3. The shank - thickness and shape

Measure the shank width at the bottom of the ring. Most mass-market rings taper too aggressively - they're 2.5mm at the top and 1.2mm at the bottom, which means the bottom will wear through in maybe fifteen years of daily use. A well-made ring maintains a consistent thickness through the bottom, or at least stays above 1.8mm if it does taper. For 18k yellow or white gold, I want to see at least 1.8mm thickness at the thinnest point. For platinum, you can go thinner because it work-hardens differently, but honestly? Most platinum rings on the market are too thin and will eventually oval out.
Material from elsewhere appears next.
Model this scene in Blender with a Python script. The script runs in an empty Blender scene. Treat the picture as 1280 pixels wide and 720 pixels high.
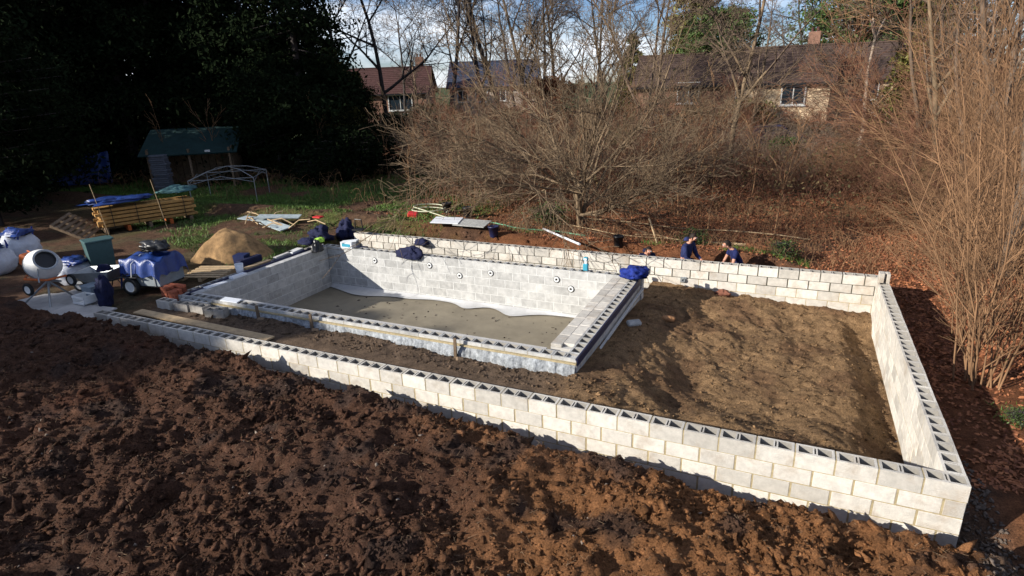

Also look at the cross-section. A good shank is slightly domed or half-round on the outside, with a flat or gently curved interior. A flat interior sits better on the finger and doesn't turn. A fully round interior will roll, and you'll spend all day turning it back into place.

What the metal tells you

Scratch the inside of the shank with your fingernail - gently. If it feels waxy or catches, that's casting porosity, which means the metal wasn't poured cleanly. A good cast ring is smooth to the touch inside. Also, look at the stamp. A genuine 18k ring is stamped 750 (or 18K, depending on where it was made). 14k is 585. If the stamp is faint or looks laser-etched rather than stamped, ask where the metal came from. Some imported rings are stamped fraudulently. A reputable jeweler can test it on the spot with a touchstone or XRF gun.

The stone itself

If the ring has a center stone, look at it under the loupe. Not for inclusions - you're not grading it. Look at the girdle. Is it chipped? Are there abrasions along the facets? Those are signs of a stone that was set carelessly, or a stone that was already damaged before it went into the ring. Also look at the culet (the point at the bottom of the stone). If it's off-center, the stone was cut asymmetrically, and no amount of good setting can fix that.

For colored stones, look for windowing - a see-through spot in the middle where the light passes straight through instead of bouncing back. A well-cut colored stone should be mostly opaque when viewed from above. If you can see the finger through the stone, the cutter was trying to preserve weight at the expense of beauty.

The finish test

Run the edge of your fingernail along every edge of the ring - the top edge of the band, the edges where the head meets the shank, the inside curve. You should feel nothing. No snag, no catch, no sharp corner. A fine finish means every edge has been filed and polished to a smooth transition. A rough finish means you'll feel it on your finger inside of a week, and you'll feel it on your clothes every time you put a sweater on.

I had a client named Priya last year who brought in a ring she'd bought online - looked gorgeous in the photos, and it was. But the inside edge of the shank was sharp enough to leave a red mark after an hour. The jeweler who made it had skipped the final pass with the file. That's not a corner they cut. That's a corner they forgot existed.

The one thing you can't check without wearing it

Comfort. A well-crafted ring should feel like nothing on your finger. It shouldn't spin, shouldn't pinch, shouldn't leave marks. If it does, it's either the wrong size or the wrong shape. Most jewelers will size a ring once or twice. If the ring is poorly made - too thin, too heavy in the head, badly balanced - resizing won't fix the feel. You'll just own a slightly different size of uncomfortable ring.

So here's my advice: if you're buying a custom ring online, ask for a loupe video of the gallery and the prong tips. If they can't provide one, that's an answer. If they can, you look at those details the same way I do - and if anything looks off, you trust your eye. A fine jeweler will be happy you checked.